Die Werte allerdings basieren naturgemäß auf der Vorsaison, und seitdem hat sich ja etwas getan: Mit Mohamed Salah und Oxlade-Chamberlain ist Klopp jetzt deutlich besser gerüstet für Zeiten ohne Mané - das war auch eine der wichtigsten Lehren aus der Frühjahrskrise, als der 44-malige Nationalspieler beim Afrika-Cup weilte und später auch noch mit einer Knieverletzung ausfiel. "Wir können viele Dinge machen", sagt Klopp jetzt stolz. "Wir haben viele Optionen." Coutinho zum Beispiel, der "überragend trainiert, seit er wieder hier ist", und dem das Sevilla-Spiel "geholfen" habe, auch wenn sein Auftritt nach der langen Pause nicht "perfekt" gewesen sei.
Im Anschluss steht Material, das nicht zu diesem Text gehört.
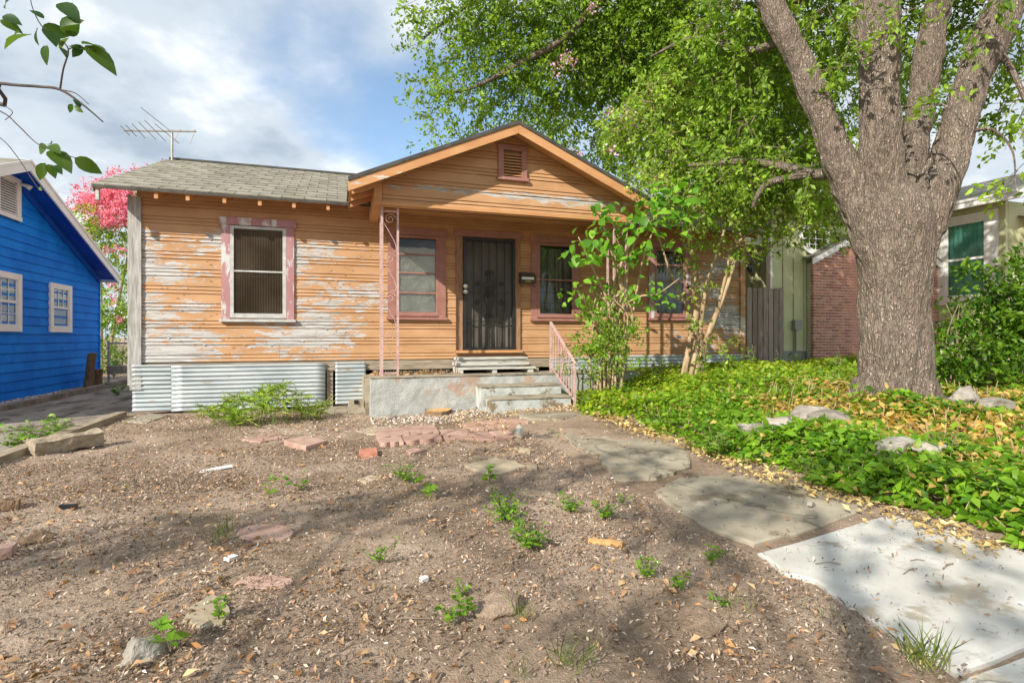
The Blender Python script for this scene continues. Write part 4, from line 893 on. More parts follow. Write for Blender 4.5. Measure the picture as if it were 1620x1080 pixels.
# wing with the curtained window: its wall faces the orange house
wy0, wy1 = at_x(1590, 400, WX).y, at_x(1484, 400, WX).y
def wx(px, py): return at_x(px, py, WX)
wt, wb2 = wx(1540, 350).z, wx(1540, 462).z; ya_, yb_ = wx(1562, 400).y, wx(1497, 400).y
sill_z = at_x(1530, 470, WX).z
MB().box(WX+0.03, WX+0.12, wy0, wy1+0.3, 0.3, 4.55).build('wing_wall', GREENP, gn)
y = wy0
while y < wy1:
    e = min(y+0.30, wy1); 
    box('wall_panel', GREENP, gn, WX, WX+0.028, y+0.003, e, 0.5, sill_z-0.2); box('batten', GREENP, gn, WX-0.02, WX-0.002, y-0.02, y+0.02, 0.5, sill_z-0.2)
    box('wall_panel', GREENP, gn, WX, WX+0.028, y+0.003, e, wt+0.2, 4.45); box('batten', GREENP, gn, WX-0.02, WX-0.002, y-0.02, y+0.02, wt+0.22, 4.45); y = e
box('corner_trim', GREENP, gn, WX-0.035, WX-0.021, wy0-0.03, wy0+0.11, 0.5, 4.45)
ww = MB().box(WX-0.045, WX+0.027, wy0+0.13, ya_-0.001, sill_z-0.18, wt+0.20).box(WX-0.045, WX+0.027, yb_, wy1, sill_z-0.18, wt+0.20).box(WX-0.044, WX+0.027, ya_, yb_-0.001, wt+0.02, wt+0.199).box(WX-0.044, WX+0.027, ya_, yb_-0.001, sill_z-0.18, sill_z).build('window', WHITE, gn)
zm = (sill_z+wt)/2+0.02
MB().box(WX-0.03, WX, ya_+0.001, ya_+0.06, sill_z+0.001, wt+0.018).box(WX-0.03, WX, yb_-0.06, yb_-0.003, sill_z+0.001, wt+0.018).box(WX-0.03, WX, ya_+0.061, yb_-0.061, zm-0.03, zm+0.03).box(WX-0.03, WX, ya_+0.061, yb_-0.061, sill_z+0.001, sill_z+0.06).box(WX-0.03, WX, ya_+0.061, yb_-0.061, wt-0.04, wt+0.018).build('sash', WHITE, ww)
for za, zb in ((sill_z+0.061, zm-0.031), (zm+0.031, wt-0.041)): box('pane', GLASS, ww, WX-0.015, WX-0.011, ya_+0.061, yb_-0.061, za, zb)
V = []; F2 = []
for i in range(61):
    yq = ya_+(yb_-ya_)*i/60; xq = WX+0.012+0.012*math.sin(i*0.9+0.5*math.sin(i*0.37)); V += [(xq, yq, sill_z), (xq, yq, wt)]
for i in range(60): F2.append((2*i, 2*i+2, 2*i+3, 2*i+1))
MB().add(V, F2).build('curtain', CURTAIN, ww, True, False)
box('wing_front_wall', GREENP, gn, WX+0.13, 20, wy0, wy0+0.1, 0.3, 4.5)
ez = at_x(1560, 312, WX-0.45).z; eyf = wy0-0.55
wr = MB().prism([(WX-0.5, eyf, ez), (WX+3.0, eyf, ez+1.25), (WX+3.0, eyf, ez+1.15), (WX-0.5, eyf, ez-0.06)], (0, 3.6, 0)).build('wing_roof', SHINGLE, gn)
box('eave_fascia', WHITE, gn, WX-0.53, WX-0.505, eyf, eyf+3.6, ez-0.17, ez+0.02); box('eave_gutter_lip', WHITE, gn, WX-0.56, WX-0.531, eyf, eyf+3.6, ez-0.03, ez+0.03)
MB().prism([(WX-0.5, eyf-0.03, ez-0.19), (WX+3, eyf-0.03, ez+1.06), (WX+3, eyf-0.03, ez+1.24), (WX-0.5, eyf-0.03, ez-0.005)], (0, 0.028, 0)).build('rake_board', WHITE, gn)
for k in range(3): MB().bar((WX-0.45, eyf+0.14+k*0.22, ez-0.10), (WX+0.5, eyf+0.14+k*0.22, ez+0.24), 0.05, 0.08).build('rafter_tail', WHITE, gn)
box('wing_soffit', WHITE, gn, WX-0.49, WX+0.0, eyf+0.05, eyf+3.5, ez-0.085, ez-0.065)
# porch roof further right
pr0 = at_x(1597, 372, WX+0.8); 
MB().prism([(WX+0.45, wy0-0.9, pr0.z), (WX+4, wy0-0.9, pr0.z), (WX+4, wy0-0.02, pr0.z+0.35), (WX+0.45, wy0-0.02, pr0.z+0.35)], (0, 0, 0.05)).build('side_porch_roof', SHINGLE, gn)
box('side_porch_fascia', WHITE, gn, WX+0.43, WX+4, wy0-0.93, wy0-0.905, pr0.z-0.16, pr0.z+0.03)
MB().bar((WX+0.6, wy0-0.05, pr0.z-0.85), (WX+0.6, wy0-0.8, pr0.z-0.2), 0.07, 0.07).build('porch_brace', WHITE, gn)
MB().prism([(gx0-0.3, GBY-0.4, 4.55), (gx0-0.3, GBY+3, 5.7), (gx0-0.3, GBY+6.4, 4.55), (gx0-0.3, GBY+3, 5.6)], (9, 0, 0)).build('main_roof', SHINGLE, gn)
box('main_fascia', WHITE, gn, gx0-0.3, WX-0.6, GBY-0.43, GBY-0.405, 4.42, 4.56)
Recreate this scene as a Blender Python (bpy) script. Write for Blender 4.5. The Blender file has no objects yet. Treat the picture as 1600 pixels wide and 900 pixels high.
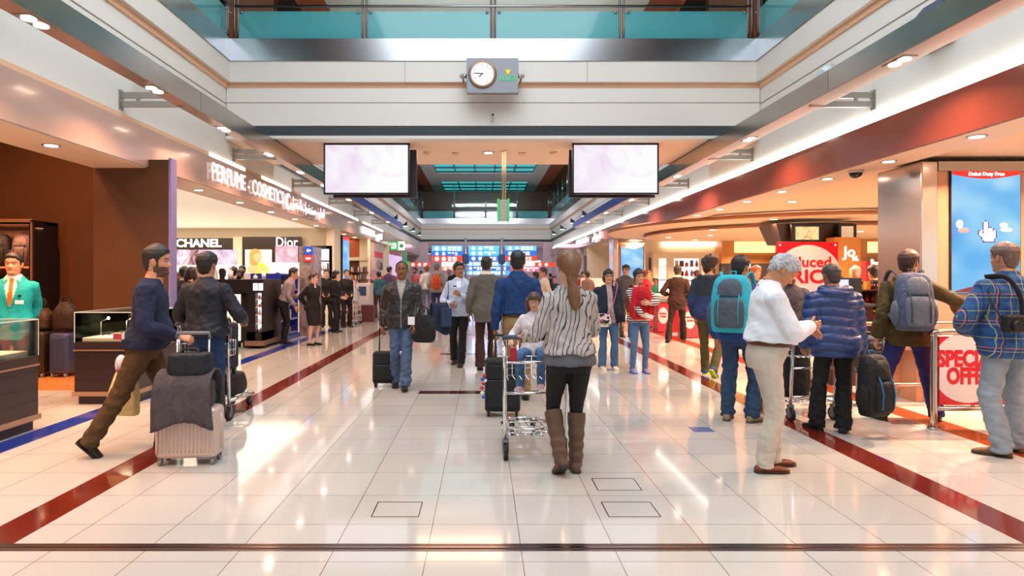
import bpy, bmesh, math, random, os
from mathutils import Vector, Matrix, Quaternion, noise, Euler
PI = math.pi
SC = bpy.context.scene
COL = SC.collection
random.seed(7)

def lin(c):
    if isinstance(c, str):
        c = [int(c[i:i + 2], 16) / 255 for i in (0, 2, 4)]
    return [(v / 12.92 if v <= .04045 else ((v + .055) / 1.055) ** 2.4) for v in c] + [1]

# ---------------------------------------------------------------- camera, world, lights, exposure
cam = bpy.data.cameras.new('camera')
cam.sensor_width = 36
cam.lens = 36 * 1012 / 1600
cam.shift_x = 45 / 1600
cam.shift_y = -18.7 / 1600
cam.clip_start = .05
cam.clip_end = 300
camo = bpy.data.objects.new('camera', cam)
COL.objects.link(camo)
camo.location = (0, 0, 1.5)
camo.rotation_euler = (PI / 2, 0, 0)
SC.camera = camo

w = bpy.data.worlds.new('world')
w.use_nodes = True
SC.world = w
bg = w.node_tree.nodes['Background']
bg.inputs[0].default_value = lin('e6edf2')
bg.inputs[1].default_value = .9
SC.view_settings.view_transform = 'Standard'
SC.view_settings.look = 'None'
SC.view_settings.exposure = .17
SC.view_settings.gamma = 1
SC.view_settings.use_curve_mapping = False
SC.cycles.use_denoising = True
SC.cycles.max_bounces = 6
SC.cycles.diffuse_bounces = 3
SC.cycles.glossy_bounces = 3
SC.cycles.transmission_bounces = 4
SC.cycles.transparent_max_bounces = 8
SC.cycles.sample_clamp_indirect = 4
SC.cycles.caustics_reflective = False
SC.cycles.caustics_refractive = False

def area(name, loc, sx, sy, power, col='ffffff', rot=(0, 0, 0), shape='RECTANGLE', spread=PI):
    l = bpy.data.lights.new(name, 'AREA')
    l.shape = shape
    l.size = sx
    l.size_y = sy
    l.energy = power
    l.color = lin(col)[:3]
    l.spread = spread
    o = bpy.data.objects.new(name, l)
    COL.objects.link(o)
    o.location = loc
    o.rotation_euler = rot
    return o

CY = 'c9f2f8'
# daylight coming down through the glass roof over the first atrium (the lamp lies in the skylight opening, Z 8.5)
area('skylight_daylight', (.1, 4.0, 8.55), 6.0, 12, 760, 'ecf5fc')
for y0 in (24, 38):
    for sx in (-8.1, 8.3):
        area('upper_fill_light', (sx, y0, 8.28), 1.0, 11, 130, 'ffdcc0')  # added fill lamps that brighten the brown walls of the upper floor
for y0 in (14.7, 26.3, 35.5):
    area('atrium_fill_light', (.1, y0, 8.2), 6.0, .5, 560, 'f8eef4', rot=(math.radians(52), 0, 0))  # added fill lamps, turned away from the camera, brightening the second atrium
# perfume shop and duty-free shop: bright ceilings; tourist shop beyond
area('shop_ceiling_light', (-9.2, 15.4, 2.97), 8.0, 8.4, 400, 'ffedd4')
area('shop_ceiling_light', (-7.4, 24.5, 2.95), 4.5, 3.5, 110, 'ffe2c0')
area('shop_ceiling_light', (-7.4, 33, 2.95), 4.5, 6, 130, 'ffdfe0')
area('bridge_soffit_light', (.1, 13.0, 3.96), 6.5, 1.2, 90, 'ffd0ae')
area('bridge_soffit_light', (.1, 53, 3.96), 7.5, 6, 260, 'ffdcec')

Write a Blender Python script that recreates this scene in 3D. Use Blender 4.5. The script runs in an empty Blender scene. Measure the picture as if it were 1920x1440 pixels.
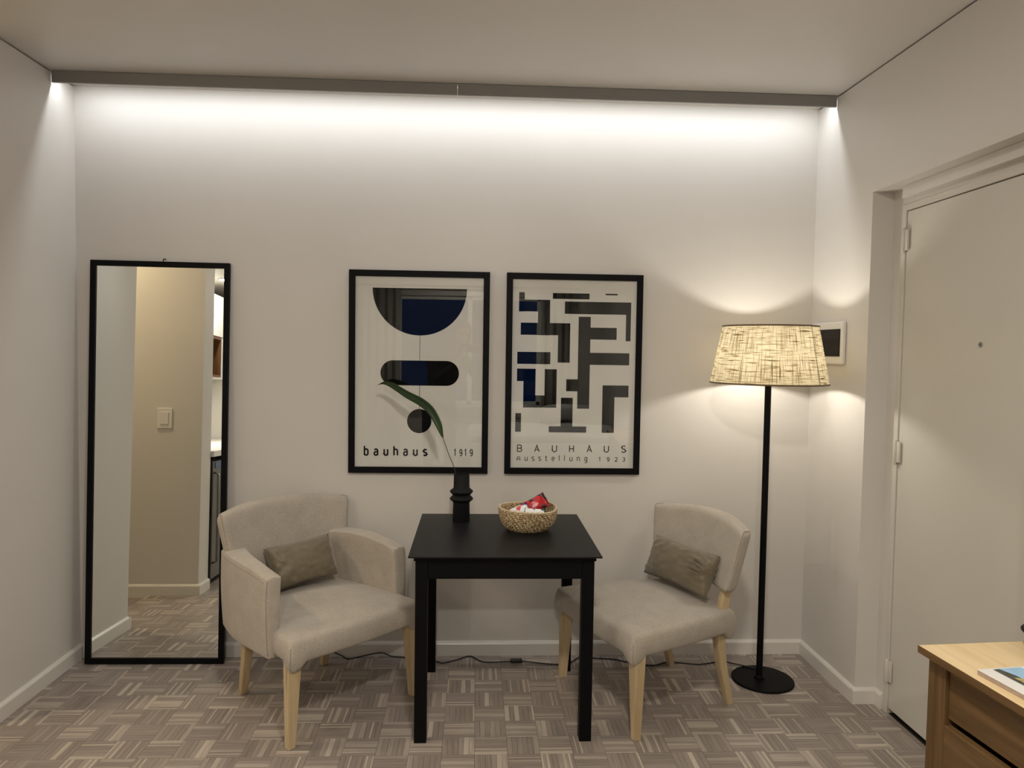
import bpy, bmesh, math, random
from mathutils import Vector, Matrix, noise
random.seed(7)
scn = bpy.context.scene
COL = scn.collection
PI = math.pi
H = 2.72            # ceiling height
XR = 3.559          # right wall plane, left wall plane is x = 0, back wall plane is y = 0

# ------------------------------------------------------------------ camera
cam_d = bpy.data.cameras.new('camera')
cam = bpy.data.objects.new('camera', cam_d); COL.objects.link(cam)
def cam_axes(yaw, pitch, roll):
    fwd = Vector((math.sin(yaw)*math.cos(pitch), math.cos(yaw)*math.cos(pitch), math.sin(pitch)))
    right = Vector((math.cos(yaw), -math.sin(yaw), 0)); up = right.cross(fwd)
    c, s = math.cos(roll), math.sin(roll)
    return right*c+up*s, up*c-right*s, fwd
r_, u_, f_ = cam_axes(0.0491, -0.0472, 0.0148)
cam.matrix_world = Matrix(((r_.x, u_.x, -f_.x, 1.8936), (r_.y, u_.y, -f_.y, -3.5789), (r_.z, u_.z, -f_.z, 1.5188), (0, 0, 0, 1)))
cam_d.sensor_width = 36; cam_d.lens = 1373.1/1920*36; cam_d.clip_start = 0.02
scn.camera = cam

# ------------------------------------------------------------------ world, exposure
w = bpy.data.worlds.new('dusk'); scn.world = w; w.use_nodes = True
w.node_tree.nodes['Background'].inputs[0].default_value = (0.035, 0.12, 0.42, 1)
w.node_tree.nodes['Background'].inputs[1].default_value = 0.45
vs = scn.view_settings
vs.view_transform = 'Standard'; vs.look = 'None'; vs.exposure = 0.0; vs.gamma = 1.0; vs.use_curve_mapping = False

def area(name, loc, rot, sx, sy, power, color, shape='RECTANGLE', spread=PI):
    d = bpy.data.lights.new(name, 'AREA'); d.shape = shape; d.size = sx; d.size_y = sy; d.energy = power; d.color = color; d.spread = spread
    o = bpy.data.objects.new(name, d); COL.objects.link(o); o.location = loc; o.rotation_euler = rot
    return o
COVE_W, CEIL_W, BED_W, LAMP_W, KIT_W, HALL_W = 9.9, 41, 48, 7.8, 8, 18
COVE_C, CEIL_C, LAMP_C, COVE_T = (0.92, 0.96, 1.0), (1.0, 0.93, 0.81), (1.0, 0.95, 0.855), 5
# LED strip hidden behind the grey fascia along the top of the back wall
area('cove_led_light', (XR/2, -0.166, H-0.011), (math.radians(COVE_T), 0, 0), XR-0.06, 0.012, COVE_W, COVE_C)
# recessed ceiling lamps behind the camera
area('ceiling_lamp_light', (2.10, -2.90, H-0.006), (0, 0, 0), 0.24, 0.24, CEIL_W, CEIL_C, 'DISK')
area('ceiling_lamp_light', (1.75, -4.90, H-0.006), (0, 0, 0), 0.16, 0.16, BED_W, CEIL_C, 'DISK')

# ------------------------------------------------------------------ materials
def new_mat(name):
    m = bpy.data.materials.new(name); m.use_nodes = True
    nt = m.node_tree; b = nt.nodes['Principled BSDF']
    return m, nt, b
def N(nt, t, **kw):
    n = nt.nodes.new(t)
    for k, v in kw.items(): setattr(n, k, v)
    return n
def coords(nt, scale=(1, 1, 1), kind='Object'):
    tc = N(nt, 'ShaderNodeTexCoord'); mp = N(nt, 'ShaderNodeMapping'); mp.inputs['Scale'].default_value = scale
    nt.links.new(tc.outputs[kind], mp.inputs['Vector']); return mp.outputs['Vector']
def ramp(nt, fac, stops):
    r = N(nt, 'ShaderNodeValToRGB'); e = r.color_ramp.elements
    while len(e) > 1: e.remove(e[-1])
    e[0].position, e[0].color = stops[0][0], (*stops[0][1], 1)
    for p, c in stops[1:]:
        x = e.new(p); x.color = (*c, 1)
    nt.links.new(fac, r.inputs[0]); return r.outputs[0]
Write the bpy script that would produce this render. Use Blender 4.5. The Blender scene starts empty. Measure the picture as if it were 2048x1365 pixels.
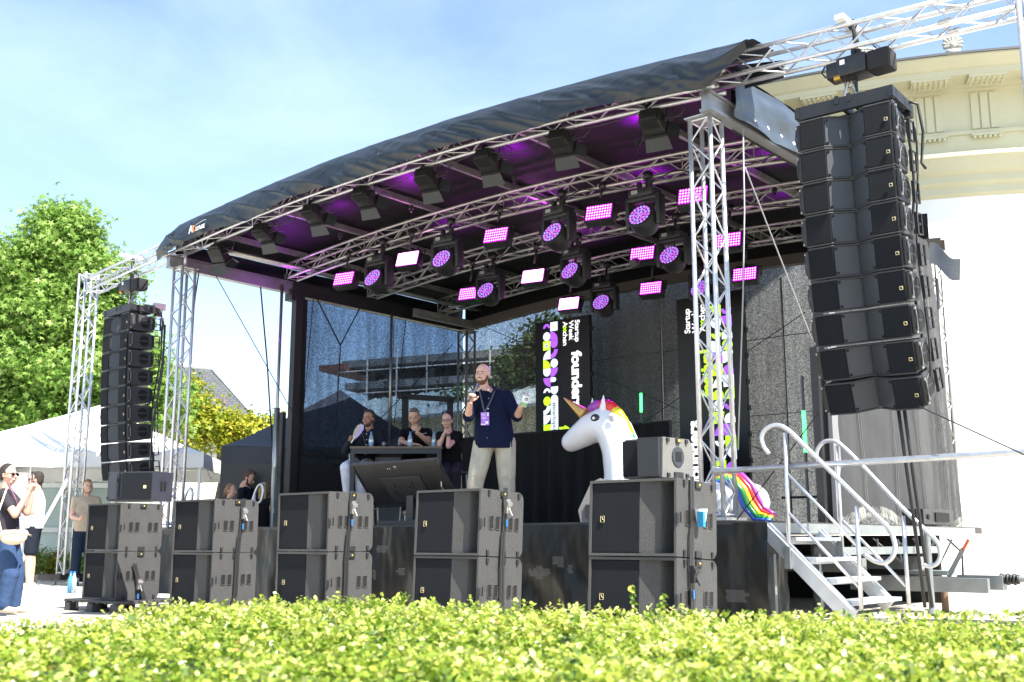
import bpy, bmesh, math, random
import numpy as np
from math import sin, cos, pi, radians, sqrt, atan2
from mathutils import Vector, Matrix, noise, Quaternion
random.seed(7); rng = np.random.default_rng(7)
scn = bpy.context.scene
# ------------------------------------------------------------------ camera
ZC = .82; FPX = 2160.; PITCH = radians(10.51); YAW = radians(40.656)
cd = bpy.data.cameras.new('camera'); cam = bpy.data.objects.new('camera', cd)
scn.collection.objects.link(cam); scn.camera = cam
cam.location = (0, 0, ZC); cam.rotation_euler = (pi/2 + PITCH, 0, 0)
cd.sensor_width = 36; cd.lens = 36*FPX/2048; cd.clip_start = .05; cd.clip_end = 3000
cd.dof.use_dof = True; cd.dof.focus_distance = 12.5; cd.dof.aperture_fstop = 5.0
# ------------------------------------------------------------------ light
SUN_H = Vector((.705, -.709, 0)).normalized(); SUN_EL = radians(56)
sd = bpy.data.lights.new('sun', 'SUN'); sd.energy = 5; sd.angle = radians(.5); sd.color = (1, .955, .88)
sun = bpy.data.objects.new('sun', sd); scn.collection.objects.link(sun)
sdir = SUN_H*cos(SUN_EL) + Vector((0, 0, sin(SUN_EL)))
sun.rotation_euler = sdir.to_track_quat('Z', 'Y').to_euler()
scn.view_settings.view_transform = 'Standard'; scn.view_settings.look = 'None'
scn.view_settings.exposure = 1.64; scn.view_settings.gamma = 1
W = bpy.data.worlds.new('World'); scn.world = W; W.use_nodes = True
nt = W.node_tree; nt.nodes.clear(); N = nt.nodes.new; LK = nt.links.new
out = N('ShaderNodeOutputWorld'); bg = N('ShaderNodeBackground'); sky = N('ShaderNodeTexSky')
sky.sky_type = 'NISHITA'; sky.sun_disc = False; sky.sun_elevation = SUN_EL
sky.sun_rotation = atan2(SUN_H.x, SUN_H.y); sky.air_density = 1.0; sky.dust_density = .5; sky.ozone_density = 1.0
tc = N('ShaderNodeTexCoord'); mp = N('ShaderNodeMapping'); mp.inputs['Scale'].default_value = (1.1, 1.1, 3.2)
mp.inputs['Rotation'].default_value = (.35, .2, .5)
nz = N('ShaderNodeTexNoise'); nz.inputs['Scale'].default_value = 2.1; nz.inputs['Detail'].default_value = 7; nz.inputs['Roughness'].default_value = .58
nz.inputs['Distortion'].default_value = .5
rp = N('ShaderNodeValToRGB'); rp.color_ramp.elements[0].position = .38; rp.color_ramp.elements[1].position = .82
rp.color_ramp.elements[1].color = (.34, .34, .34, 1); rp.color_ramp.elements[0].color = (.05, .05, .05, 1)
mx = N('ShaderNodeMixRGB'); mx.inputs['Color2'].default_value = (5.4, 6.7, 8.2, 1)
LK(tc.outputs['Generated'], mp.inputs['Vector']); LK(mp.outputs[0], nz.inputs['Vector']); LK(nz.outputs['Fac'], rp.inputs[0])
LK(rp.outputs[0], mx.inputs['Fac']); LK(sky.outputs[0], mx.inputs['Color1']); LK(mx.outputs[0], bg.inputs[0])
bg.inputs[1].default_value = .096; LK(bg.outputs[0], out.inputs[0])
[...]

Aber was war am Dienstag schon perfekt: Wieder einmal riss Klopps Elf hinten ein, was sie vorne wirbelnd aufgebaut hatte. Rächt sich die Transferphase, in der es bei allem Bemühen nicht gelang, einen Innenverteidiger zu verpflichten? "Es ist unser Fehler, dass wir euch die Chance gegeben haben, darüber zu sprechen", wehrt sich Klopp. Er sehe "kein Qualitätsproblem", behauptet er, obwohl er unverhohlen - und verbrieft - um Southamptons Virgil van Dijk geworben hatte . "Gäbe es eins und hätten wir dafür eine Lösung gesehen, dann hätten wir etwas unternommen."

Gegen Sevilla seien dem finalen Fehler vor dem 0:1 fünf andere vorausgegangen

Anscheinend müsse es immer irgendwas geben, "über das wir uns ärgern können", wundert sich Klopp lieber und fragt sich, ob das auf der Welt nun einmal so ist oder nur in Liverpool. Er wittert gerade gar eine "Self-fulfilling prophecy", so oft seien die Abwehrschwächen in den letzten Wochen thematisiert worden.

Als Abwehrspieler, setzt Klopp sein Plädoyer, seine leidenschaftliche Verteidigerverteidigung fort, sei es nun einmal so: "Du kannst ein Weltklasse-Spiel machen, aber dann machst du im falschen Moment einen Fehler und es fällt ein Gegentor." Die Probleme gegen Sevilla? "Defensivprobleme, ja, aber nicht zwingend Probleme der Innenverteidiger." Beim ersten Gegentreffer beispielsweise "haben wir vor dem finalen Fehler fünf Fehler gemacht".

Klopps Worte klingen verdächtig nach der Vorsaison

Wahre Worte, die allerdings einigen aus der Vorsaison verdächtig gleichen - genau wie Dejan Lovrens individueller, "finaler" Fehler vor dem 0:1. Nur ein "Mangel an Konzentration", sagt Klopp. Aber fällt derlei nicht gemeinhin auch unter Qualität? Und wollte er nicht genau deswegen einen wie van Dijk?

Burnley, unter anderem mit einem 3:2 bei Chelsea und einem 1:1 bei Tottenham auswärts geradezu sensationell gestartet (2016/17 nur sieben Auswärtspunkte insgesamt), könnte nun als Vorbild im Kleinen dienen: "Sie haben zu 100 Prozent einen klaren Plan, und du kannst ihn in jedem Spiel sehen", lobt Klopp: Dort nämlich würden alle Spieler zu jeder Zeit gemeinschaftlich verteidigen.